Yang paling menonjol adalah Arab Spring khususnya pembentukan ISIS yang pernah diakui oleh Hillary Clinton saat menjabat Menlu di ere Obama.
Operasi AS mendanai kelompok-kelompok ultra-fundamentalis bukan barang baru. AS ini seperti negara yang selalu menciptakan musuh-musuh untuk menjaga eksistensi “super power-nya” di mata dunia.
Dulu, awal sekali, AS mencoba mengobok-obok Mesir untuk dijadikan “pilot project” sebuah negara Islam. Namun usaha mereka gagal, lantaran militer Mesir melakukan kudeta. Kemudian, tentu kita masih ingat bagaimana Irak diporak-porandakan, dan setelah Saddam Husein jatuh, AS membiayai pelaksanaan Pemilu di Irak, sayangnya, sekali lagi, jagoan capres yang dipersiapkan AS, kalah telak.
Kekalahan itu pada akhirnya membuat AS mendesain proksi baru, yakni dengan membentuk ISIS agar terjadi perang sekte/aliran di Irak.Targetnya apalagi kalau bukan untuk menguasai minyak di Irak. Sepertinya AS belum rela melepas.
Setelah menciptakan ISIS, setelah tak berfungsi, ISIS kini dicap sebagai organisasi teroris dunia. Yang tak kalah penting bagaimana Taliban yang dulu dipergunakan AS untuk menghadapi gempuran Soviet. Setelah Soviet runtuh, Taliban kini kembali distempel sebagai organisasi teroris dunia.
Kemudian di Suriah, bagaimana Presiden Suriah Bashar al-Assad yang negaranya diporak-poranda oleh kelompok ultra fundamentalis yang diduga didanai AS dengan menghembuskan isu bahwa Bashar adalah Syiah.
Belakangan justru Bashar kembali terpilih sebagai Presiden Suriah. Ini menjadi bukti bahwa apa yang dituduhkan kepada Bashar tidak terbukti.
Dalam upaya kudeta Bashar, mereka gagal, tapi memorak-porandakan Suriah mereka berhasil. Kini Bashar harus terus berjibaku memperbaiki kembali negaranya.

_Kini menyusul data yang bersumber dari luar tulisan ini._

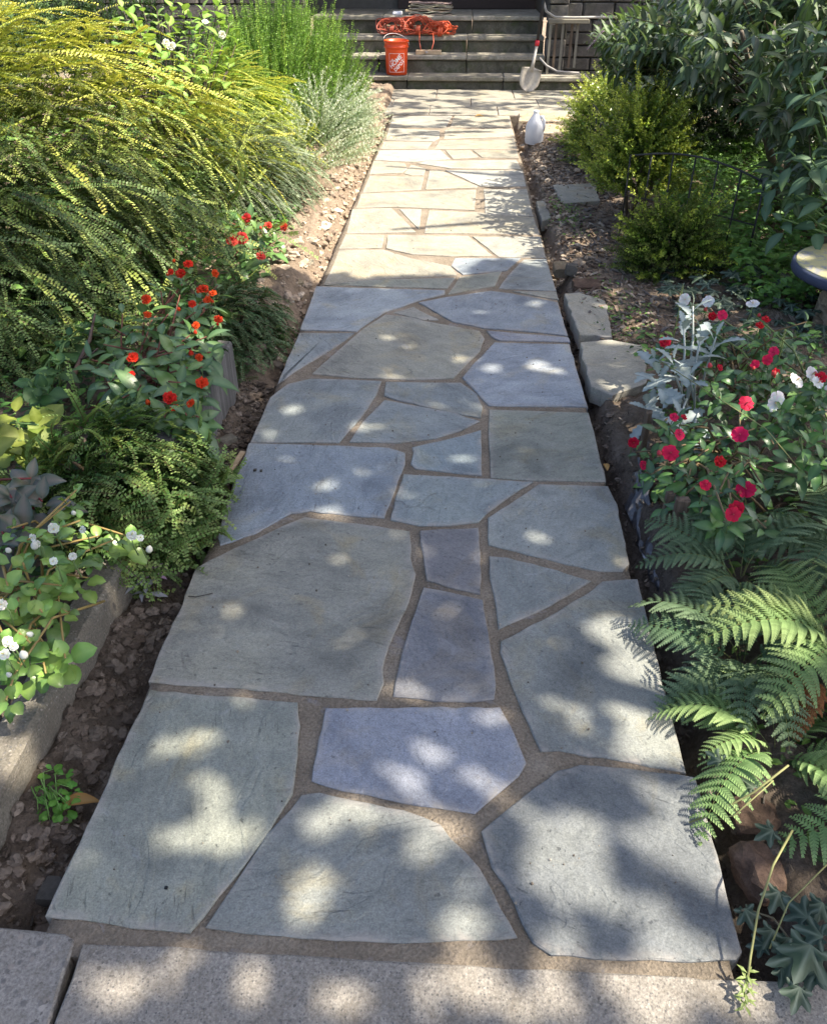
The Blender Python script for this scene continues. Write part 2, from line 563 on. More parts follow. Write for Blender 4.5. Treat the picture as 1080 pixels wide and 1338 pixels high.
def m_jug():
    k = NT('milky_plastic')
    p = k.n('ShaderNodeBsdfPrincipled', None, **{'Base_Color': (0.58, 0.60, 0.66), 'Roughness': 0.3})
    t = k.n('ShaderNodeBsdfTranslucent', None, Color=(0.62, 0.65, 0.72))
    mx = k.n('ShaderNodeMixShader', None, Fac=0.55)
    k.t.links.new(p.outputs[0], mx.inputs[1])
    k.t.links.new(t.outputs[0], mx.inputs[2])
    k.t.links.new(mx.outputs[0], k.out.inputs['Surface'])
    return k.m


M['jug'] = m_jug()


def m_sheet():
    k = NT('plastic_sheeting')
    n = k.noise(k.pos(), 20, 5, 0.7)
    c = k.ramp(n, [(0.40, (0.025, 0.025, 0.027)), (0.6, (0.08, 0.08, 0.09)), (0.72, (0.40, 0.41, 0.45))])
    return k.finish(c, 0.3, k.bump(n, 0.4, 0.01), 0.6)


M['sheet'] = m_sheet()

# ================================================================== THE SETTING
# ------------------------------------------------------------------ soil: one sheet out to the horizon


def fnoise(x, y, s, o=4):
    return noise.fractal(Vector((x * s, y * s, 3.7)), 1.0, 2.0, o)


def sstep(a, b, x):
    t = min(1.0, max(0.0, (x - a) / (b - a)))
    return t * t * (3 - 2 * t)


def ground_h(x, y):
    if y < 0.69:
        return -0.16 + 0.1 * sstep(0.66, 0.69, y) * (1 if (x < -0.7 or x > 0.53) else 0)
    rough = 0.020 * fnoise(x, y, 17, 6) + 0.014 * fnoise(x + 9, y, 4.0, 3)
    if x < -0.66:
        d = -0.70 - x
        near = -0.105 + 0.045 * sstep(0.0, 0.1, d)
        if y < 2.9:
            bed = 0.06 * sstep(0.22, 0.25, d)
            a = near * (1 - sstep(0.22, 0.25, d)) + bed + 0.035 * sstep(0.08, 0.17, d) * (1 - sstep(0.22, 0.25, d))
            if 1.72 < y < 2.1 or y > 2.88:
                a = near * (1 - sstep(0.02, 0.30, d)) + 0.06 * sstep(0.02, 0.30, d)
        else:
            a = -0.075
        b = -0.075 + 0.135 * sstep(0.0, 0.16, d) + 0.06 * sstep(0.2, 0.8, d)
        t = sstep(2.8, 3.3, y)
        h = a * (1 - t) + b * t
        return h + rough * (1.3 if d < 0.3 else 1.0)
    if x > 0.5:
        d = x - 0.53
        if y < 9.15:
            w = 0.055 + 0.03 * math.sin(y * 3.1) * math.sin(y * 1.3 + 1) + 0.035 * sstep(2.4, 1.0, y)
            h = -0.12 + 0.115 * sstep(w * 0.6, w + 0.05, d) + 0.05 * sstep(0.3, 1.2, d) * sstep(5, 3, y)
            return h + rough
        return (-0.15 if x < 1.32 and y < 12 else 0.0) + rough * 0.6
    return -0.15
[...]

Dan yang tak pernah hilang adalah sikap AS yang mendukung Israel atas pendudukan di Palestina. Anehnya di Indonesia organisasi seperti HTI, FPI bahkan PKS misalnya tidak pernah mengkritik sikap AS tersebut, padahal organisasi-organisasi tersebut mengklaimkan dirinya sebagai Islam.
Apa yang terjadi di sejumlah negara Timur Tengah tersebut memiliki kemiripan pola dengan yang terjadi di Indonesia beberapa tahun terakhir, khususnya pasca-reformasi 1998. Demokrasi menjadi alasan untuk kebablasan menyampaikan aspirasi/pendapat.

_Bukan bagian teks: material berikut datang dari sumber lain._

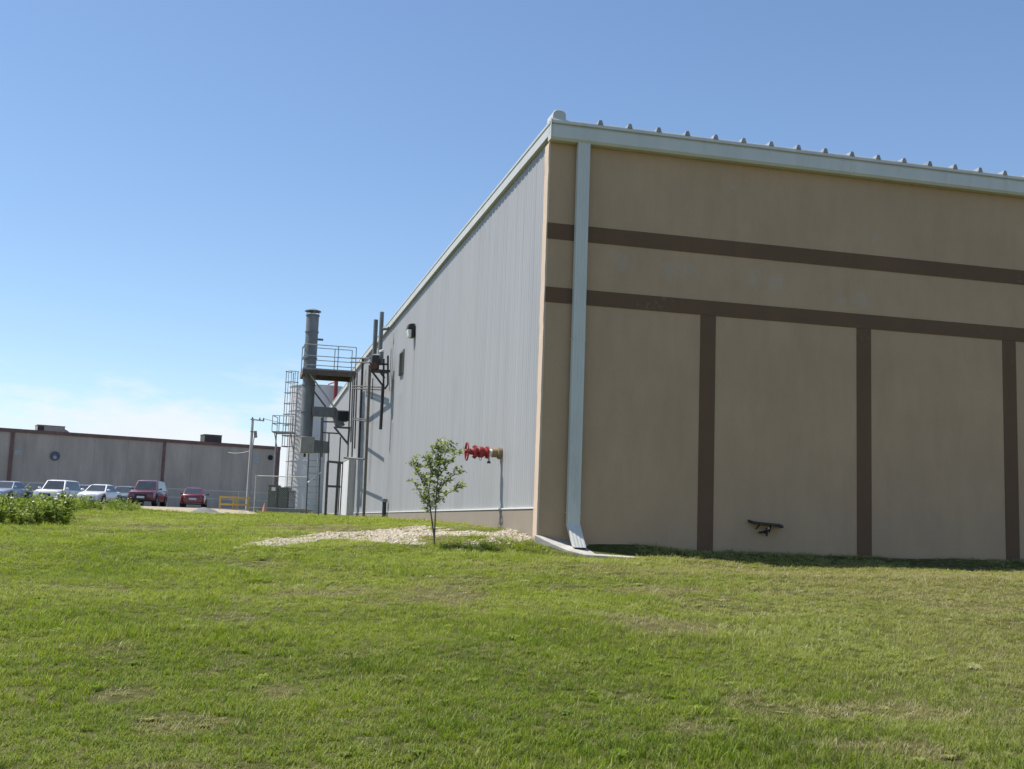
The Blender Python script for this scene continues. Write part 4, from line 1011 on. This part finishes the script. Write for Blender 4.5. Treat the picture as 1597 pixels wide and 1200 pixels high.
for a, b2 in twigs:
    for _ in range(r_.choice((6, 7, 9))):
        q = a.lerp(b2, r_.uniform(.2, 1.08)); d = (b2-a).normalized()*.6+Vector((r_.gauss(0, .7), r_.gauss(0, .7), r_.gauss(.1, .6)))
        leaf(q, d, r_.uniform(.05, .09), r_.uniform(.026, .042), min(1, max(0, r_.gauss(.5, .28))))
me = bpy.data.meshes.new('crown'); me.from_pydata([v-sb for v in lv_], [], lf_)
at_ = me.attributes.new('tone', 'FLOAT', 'FACE'); at_.data.foreach_set('value', tone); me.materials.append(m)
co = bpy.data.objects.new('crown', me); COL.objects.link(co); co.parent = sa

# ------------------------------------------------------------------ scattered stuff: gravel, grass, weeds
def proto_collection(name, objs):
    c_ = bpy.data.collections.new(name)
    for o in objs: c_.objects.link(o)
    return c_
def protoobj(name, vs, fs, m, smooth=False):
    me = bpy.data.meshes.new(name); me.from_pydata(vs, [], fs); me.materials.append(m)
    me.polygons.foreach_set('use_smooth', [smooth]*len(fs))
    return bpy.data.objects.new(name, me)
def scatter(name, pts, rot, scl, dry, idx, coll, m, label, cat, tone=None):
    if tone is None: tone = np.zeros(len(pts))
    me = bpy.data.meshes.new(name); me.from_pydata(pts.tolist(), [], [])
    for nm, ty, arr, key in (('rot', 'FLOAT_VECTOR', rot, 'vector'), ('scl', 'FLOAT_VECTOR', scl, 'vector'), ('dry', 'FLOAT', dry, 'value'), ('tone', 'FLOAT', tone, 'value'), ('idx', 'INT', idx, 'value')):
        a = me.attributes.new(nm, ty, 'POINT'); a.data.foreach_set(key, np.ascontiguousarray(arr).ravel())
    me.materials.append(m)
    o = bpy.data.objects.new(name, me); COL.objects.link(o)
    ng = bpy.data.node_groups.new(name, 'GeometryNodeTree')
    ng.interface.new_socket('Geometry', in_out='INPUT', socket_type='NodeSocketGeometry'); ng.interface.new_socket('Geometry', in_out='OUTPUT', socket_type='NodeSocketGeometry')
    N_ = ng.nodes; gi = N_.new('NodeGroupInput'); gout = N_.new('NodeGroupOutput'); ip = N_.new('GeometryNodeInstanceOnPoints')
    ci = N_.new('GeometryNodeCollectionInfo'); ci.inputs['Collection'].default_value = coll; ci.inputs['Separate Children'].default_value = True; ci.inputs['Reset Children'].default_value = True
    def na(nm, ty):
        q = N_.new('GeometryNodeInputNamedAttribute'); q.data_type = ty; q.inputs['Name'].default_value = nm; return q.outputs['Attribute']
    mp = N_.new('GeometryNodeMeshToPoints')
    ng.links.new(gi.outputs[0], mp.inputs[0]); ng.links.new(mp.outputs[0], ip.inputs['Points']); ng.links.new(ci.outputs[0], ip.inputs['Instance']); ip.inputs['Pick Instance'].default_value = True
    ng.links.new(na('idx', 'INT'), ip.inputs['Instance Index']); ng.links.new(na('rot', 'FLOAT_VECTOR'), ip.inputs['Rotation']); ng.links.new(na('scl', 'FLOAT_VECTOR'), ip.inputs['Scale'])
    ng.links.new(ip.outputs[0], gout.inputs[0])
    md = o.modifiers.new('scatter', 'NODES'); md.node_group = ng
    return tag(o, label, cat, kind='stuff')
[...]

Sudah sangat jelas sekali dari sisi ideologi organisasi seperti HTI dan FPI bertentangan dengan undang-undang (UU), dimana dua organisasi tersebut ingin tidak menjadikan Pancasila sebagai asas organisasi.
Dari uraian di atas, memang AS selalu menggunakan isu “Islam” sebagai proksi.
Sekadar mengingatkan
Setelah jatuhnya Tembok Berlin yang menyatukan Jerman Barat dan Jerman Timur, menjadi penanda berakhirnya perang dingin antara Uni Soviet dan AS. Alih-alih berdamai, justru Barat menganggap Islam sebagai musuh. Semenjak itu, banyak negara-negara Muslim menjadi target AS dan sekutunya.

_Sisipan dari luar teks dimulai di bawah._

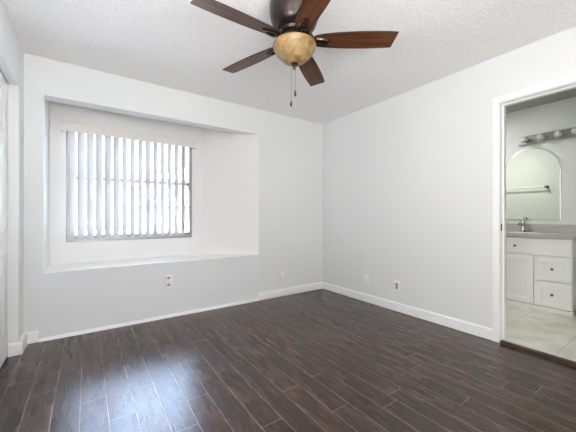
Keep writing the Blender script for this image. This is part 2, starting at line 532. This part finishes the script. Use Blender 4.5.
baseboard('baseboard_back', (OX1 - 0.006, YB), (XR, YB), (0, -1))
baseboard('baseboard_back', (XL, YB), (IX0, YB), (0, -1))
baseboard('baseboard_right', (XR, YB - 0.013), (XR, DY1 + 0.055), (-1, 0))
baseboard('baseboard_left', (XL, YB - 0.013), (XL, CY1), (1, 0), 0.026)
baseboard('baseboard_closet', (XL - 0.056, CY1), (XL + 0.026, CY1), (0, -1), 0.018)
bm = NB()
a0 = [(0, 0), (0.016, 0), (0.016, 0.006), (0.012, 0.02), (0.006, 0.028), (0, 0.03)]
rings = [[bm.verts.new((x, YB - 0.004 - a, z + 0.002)) for a, z in a0] for x in (IX0, OX1 - 0.006)]
for i in range(6):
    j = (i + 1) % 6
    bm.faces.new((rings[0][i], rings[0][j], rings[1][j], rings[1][i]))
bm.faces.new(rings[0][::-1]); bm.faces.new(rings[1])
struct('trim_shoe_moulding', bm, M['trim'])

# doorway: casing, jamb with stop
bm = NB()


def casing(bm, x0, x1, e=0.055):
    t0 = (x1 - x0)
    box(bm, x0, x1, DY1 + 0.004, DY1 + e, 0.0, DZ + 0.004, 0.003, 2)
    box(bm, x0, x1, DY0 - e, DY0 - 0.004, 0.0, DZ + 0.004, 0.003, 2)
    box(bm, x0, x1, DY0 - e, DY1 + e, DZ + 0.004, DZ + e + 0.004, 0.003, 2)


casing(bm, XR - 0.016, XR - 0.0)
struct('trim_casing', bm, M['trim'])
bm = NB()
for y0, y1, z0, z1 in ((DY1, DY1 + 0.018, 0.0, DZ + 0.018), (DY0 - 0.018, DY0, 0.0, DZ + 0.018), (DY0, DY1, DZ, DZ + 0.018)):
    box(bm, XR - 0.004, XR + TW + 0.004, y0, y1, z0, z1)
for y0, y1, z0, z1 in ((DY1 - 0.011, DY1, 0.022, DZ), (DY0, DY0 + 0.011, 0.022, DZ), (DY0, DY1, DZ - 0.011, DZ)):
    box(bm, XR + 0.045, XR + 0.08, y0, y1, z0, z1, 0.002, 1)
struct('trim_jamb', bm, M['trim'])
bm = NB(); box(bm, XR + 0.006, XR + 0.034, DY1 - 0.002, DY1 + 0.001, 0.95, 1.01, 0.0008, 1)
st = obj('strike_plate', bm, M['knob']); tag(st, 'small dark metal strike plate on the white door jamb', 'strike plate')
bm = NB()
prism(bm, [(XR - 0.030, DY0), (XR - 0.030, DY1), (XR + 0.012, DY1), (XR + 0.012, DY0)], 0.0, 0.006)
box(bm, XR - 0.018, XR + 0.020, DY0, DY1, 0.0, 0.026, 0.006, 3)
struct('trim_threshold', bm, M['threshold'], smooth=True)

# bathroom shell
BY0, BY1 = -0.6, 2.45
bm = NB(); box(bm, XR + 0.0201, BXW + 0.1, BY0 - 0.1, BY1 + 0.1, -0.1, BZ)
struct('floor_bathroom', bm, M['tile'])
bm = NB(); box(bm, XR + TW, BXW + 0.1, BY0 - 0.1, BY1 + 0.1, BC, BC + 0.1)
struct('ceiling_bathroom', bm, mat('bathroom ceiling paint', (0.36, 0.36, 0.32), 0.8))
bm = NB(); box(bm, BXW, BXW + 0.1, BY0 - 0.1, BY1 + 0.1, -0.1, BC)
struct('wall_bathroom_far', bm, M['bathwall'])
bm = NB(); box(bm, XR + TW, BXW, BY1, BY1 + 0.1, -0.1, BC)
struct('wall_bathroom_left', bm, M['bathwall'])
bm = NB(); box(bm, XR + TW, BXW, BY0 - 0.1, BY0, -0.1, BC)
struct('wall_bathroom_right', bm, M['bathwall'])

# outside ground
bm = NB(); box(bm, -14, 18, YA + 0.16, 30, -0.25, -0.15)
struct('ground', bm, M['outdoor'])

# ------------------------------------------------------------------ ceiling fan
FX, FY, FZ = 1.040, 1.430, 2.140
fan = thing('ceiling_fan', (FX, FY, CEIL), 'dark bronze ceiling fan with five walnut blades and an amber glass bowl light', 'ceiling fan')
dz = -CEIL
bm = NB()
lathe(bm, [(0.118, 2.44), (0.128, 2.43), (0.134, 2.41), (0.147, 2.385), (0.153, 2.35), (0.153, 2.32), (0.147, 2.28), (0.135, 2.245),
           (0.122, 2.222), (0.112, 2.212), (0.100, 2.205), (0.02, 2.204)], 56, (0, 0, dz))
obj('motor_housing', bm, M['bronze'], fan, True)
bm = NB()
lathe(bm, [(0.09, 2.206), (0.10, 2.198), (0.104, 2.186), (0.098, 2.172), (0.085, 2.165), (0.03, 2.164)], 48, (0, 0, dz))
obj('blade_hub', bm, M['bronze2'], fan, True)
bm = NB()
lathe(bm, [(0.075, 2.168), (0.078, 2.15), (0.082, 2.135), (0.10, 2.128), (0.112, 2.124), (0.112, 2.112), (0.02, 2.112)], 48, (0, 0, dz))
obj('light_fitter', bm, M['bronze'], fan, True)
# blades
PITCH = math.tan(math.radians(11.5))


def blade_outline():
    up = [(0.115, 0.030), (0.135, 0.040), (0.18, 0.049), (0.25, 0.056), (0.33, 0.0605), (0.41, 0.0625), (0.48, 0.0620), (0.55, 0.0595), (0.600, 0.0570)]
    lo = [(0.612, -0.0545), (0.55, -0.0600), (0.48, -0.0620), (0.41, -0.0625), (0.33, -0.0605), (0.25, -0.056), (0.18, -0.049), (0.135, -0.040), (0.115, -0.030)]
    return up, lo


def blade_mesh():
    bm = NB(); up, lo = blade_outline()
    pts = up + lo
    # side walls get the dark edge material
    T = 0.006
    a = [bm.verts.new((x, y, -y * PITCH - T)) for x, y in pts]
    c = [bm.verts.new((x, y, -y * PITCH)) for x, y in pts]
    n = len(pts)
    bm.faces.new(a[::-1]).normal_update(); bm.faces.new(c).normal_update()
    for i in range(n):
        j = (i + 1) % n
        fq = bm.faces.new((a[i], a[j], c[j], c[i])); fq.material_index = 1
    # dark routed rim round the underside
    bm.faces.ensure_lookup_table()
    under = min(bm.faces, key=lambda q: q.normal.z if len(q.verts) > 4 else 9)
    r_ = bmesh.ops.inset_region(bm, faces=[under], thickness=0.0045, depth=0.0)
    for q in r_['faces']: q.material_index = 1
    return bm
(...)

Orang-orang Muslim selalu dipropagandakan oleh banyak media Barat sebagai kelompok yang berideologi radikal dan menjadi ancaman dunia. Padahal AS dan sekutunya yang mendesain kelompok-kelompok ultra-fundamentalis untuk mencitrakan Islam adalah radikal.
Islamfobia kala itu berhasil menjadi “isu besar” dan kian menguat ketika marak bermunculan partai-partai politik berhaluan kanan di Eropa.
Pada kesempatan ini, saya ingin kembali mengutip pernyataan seorang kolomnis senior, Melanie Phillips, yang dulu kerap mengkritik tentang Islam radikal. Dalam sebuah artikelnya yang dimuat The Times, ia secara gamblang memperingatkan Barat untuk tidak menutup mata atas China.
Sejak Uni Soviet runtuh, memang Barat membutuhkan musuh-musuh pengganti. Jika mengacu pada pandangan Phillips tadi, maka sebenarnya China menjadi penantang kedua setelah Islam. China harus dianggap menjadi ancaman jangka panjang paling kuat bagi Barat.